Several articles in the latest issue of the French journal of future studies Futuribles (March) deal with the social and political impact of religions; three of them focus on the European situation.
Pierre Bréchon (Institute for Political Studies, Grenoble) notes how Europe remains strongly divided among different historical forms of Christianity. Despite obvious changes, there is little mobility across religious affiliations: most people remain (more or less strongly) linked to inherited religious traditions (with odd cases, especially the Czech Republic, with low religious belonging). There are people who profess atheism and reject religion entirely, but they are a minority (around 9 percent in Western Europe; up to 18 percent in France). The results of the European Values Study (2008), which covered 46 countries, show the impact of religious affiliation and religiosity on values.
For instance, Muslims and Orthodox are much more attached to traditional moral and family values. At the opposite end of the spectrum are people who no longer identify with a religion (27 percent at the European level, in strong progression) and tend to be quite liberal, with a profile close to European Protestants in some aspects. However, if one considers not only religious affiliation, but the intensity of religious beliefs, it appears that different religions have similar effects on their members: strong believers of all religious traditions tend on average to support more strongly traditional values than people with less intense beliefs.
Thus it appears that both the religious culture of a country and the level of religiosity are the most important factors for predicting social and political attitudes. Regarding church–state relations in Europe, Philippe Portier (Paris-Sorbonne University) notes that three different models can be observed in different countries across Europe: some give a privileged status to one or two religious groups; others have a flexible model of church–state separation; and some have introduced strict church–state separation.

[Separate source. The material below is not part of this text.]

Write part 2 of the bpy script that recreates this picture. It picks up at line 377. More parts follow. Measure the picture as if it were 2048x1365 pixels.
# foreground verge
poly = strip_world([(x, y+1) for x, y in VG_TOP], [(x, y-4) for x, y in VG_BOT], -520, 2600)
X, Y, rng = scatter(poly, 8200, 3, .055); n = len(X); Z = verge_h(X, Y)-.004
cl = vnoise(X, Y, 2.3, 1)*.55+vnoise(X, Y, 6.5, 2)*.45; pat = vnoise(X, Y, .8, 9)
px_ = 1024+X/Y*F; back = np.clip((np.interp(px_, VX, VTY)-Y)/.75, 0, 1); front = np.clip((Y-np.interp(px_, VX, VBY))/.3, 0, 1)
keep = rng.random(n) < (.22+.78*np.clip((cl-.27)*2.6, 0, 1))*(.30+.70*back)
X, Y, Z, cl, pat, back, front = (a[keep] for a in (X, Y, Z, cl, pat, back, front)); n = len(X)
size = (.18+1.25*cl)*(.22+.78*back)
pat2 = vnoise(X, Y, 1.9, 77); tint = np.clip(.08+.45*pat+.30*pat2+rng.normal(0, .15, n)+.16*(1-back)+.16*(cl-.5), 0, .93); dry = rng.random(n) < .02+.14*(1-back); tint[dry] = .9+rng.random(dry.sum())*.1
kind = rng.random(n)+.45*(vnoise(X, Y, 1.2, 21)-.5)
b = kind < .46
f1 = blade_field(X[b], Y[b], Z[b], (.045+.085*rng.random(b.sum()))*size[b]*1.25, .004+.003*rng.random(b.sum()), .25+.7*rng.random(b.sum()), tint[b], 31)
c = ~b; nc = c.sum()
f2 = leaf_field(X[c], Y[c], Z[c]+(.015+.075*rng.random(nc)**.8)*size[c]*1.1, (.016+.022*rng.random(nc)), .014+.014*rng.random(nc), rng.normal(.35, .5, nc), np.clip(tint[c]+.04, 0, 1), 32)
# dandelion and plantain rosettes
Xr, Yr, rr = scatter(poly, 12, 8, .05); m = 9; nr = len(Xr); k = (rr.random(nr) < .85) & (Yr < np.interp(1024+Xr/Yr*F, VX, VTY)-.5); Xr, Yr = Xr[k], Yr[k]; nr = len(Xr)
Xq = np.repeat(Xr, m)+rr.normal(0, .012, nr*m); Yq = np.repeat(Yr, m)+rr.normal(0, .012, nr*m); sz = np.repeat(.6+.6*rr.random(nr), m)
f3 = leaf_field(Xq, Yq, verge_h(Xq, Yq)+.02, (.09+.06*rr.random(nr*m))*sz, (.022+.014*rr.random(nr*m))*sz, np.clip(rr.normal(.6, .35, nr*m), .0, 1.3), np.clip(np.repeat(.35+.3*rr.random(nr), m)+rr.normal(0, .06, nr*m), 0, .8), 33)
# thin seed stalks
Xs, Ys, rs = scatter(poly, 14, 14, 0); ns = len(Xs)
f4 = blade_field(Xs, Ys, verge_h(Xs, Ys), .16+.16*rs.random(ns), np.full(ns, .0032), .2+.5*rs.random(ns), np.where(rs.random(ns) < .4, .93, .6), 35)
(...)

According to Portier, however, legal developments pertaining to different aspects of religion may lead to more similar approaches across European countries, despite different national legacies. In the long-run the result may be somewhere in the middle. On the one hand, writes Portier, in countries where a privileged status is given to one (or more) religion, a process of secularization seems bound to lead to more separation between the political and religious spheres, as well as to create openings for other religious groups: state religion is unlikely to be the way of the future. On the other hand, in countries with a strict church–state separation, such as France, despite an emphasis on issues such as the ban on religious symbols at schools, less visible steps have paved the way for “reassociation:” for instance, financial support for some Catholic (and later also Jewish and Muslim) schools, or indirect subsidies through tax deductions for renovating places of worship.
It remains to be seen how this can really create a common ground. (The potential impact of legal decisions at the European level for creating converging approaches, e.g. rulings of the European Court of Human Rights, is not considered in the article.)Regarding Islam in Western Europe, Franck Fregosi (Institute for Political Studies, Aixen-Provence) reminds that the religion currently represents 4.5 percent of the population and should reach 7.1 percent in 2030.
He remarks that identity-based reactions against Islam are widespread in Europe. Islam is, however, a fragmented reality showing ethnic, national and linguistic cleavages, but also generational and ideological divisions: the whole range of options is present. But with more and more Muslims holding European citizenships (nearly half of the 4.7 million Muslims in France are now French citizens), Islam is bound to become “indigenous.” According to Fregosi, this will go along with more and more Muslims in Europe climbing up the social ladder and becoming better educated.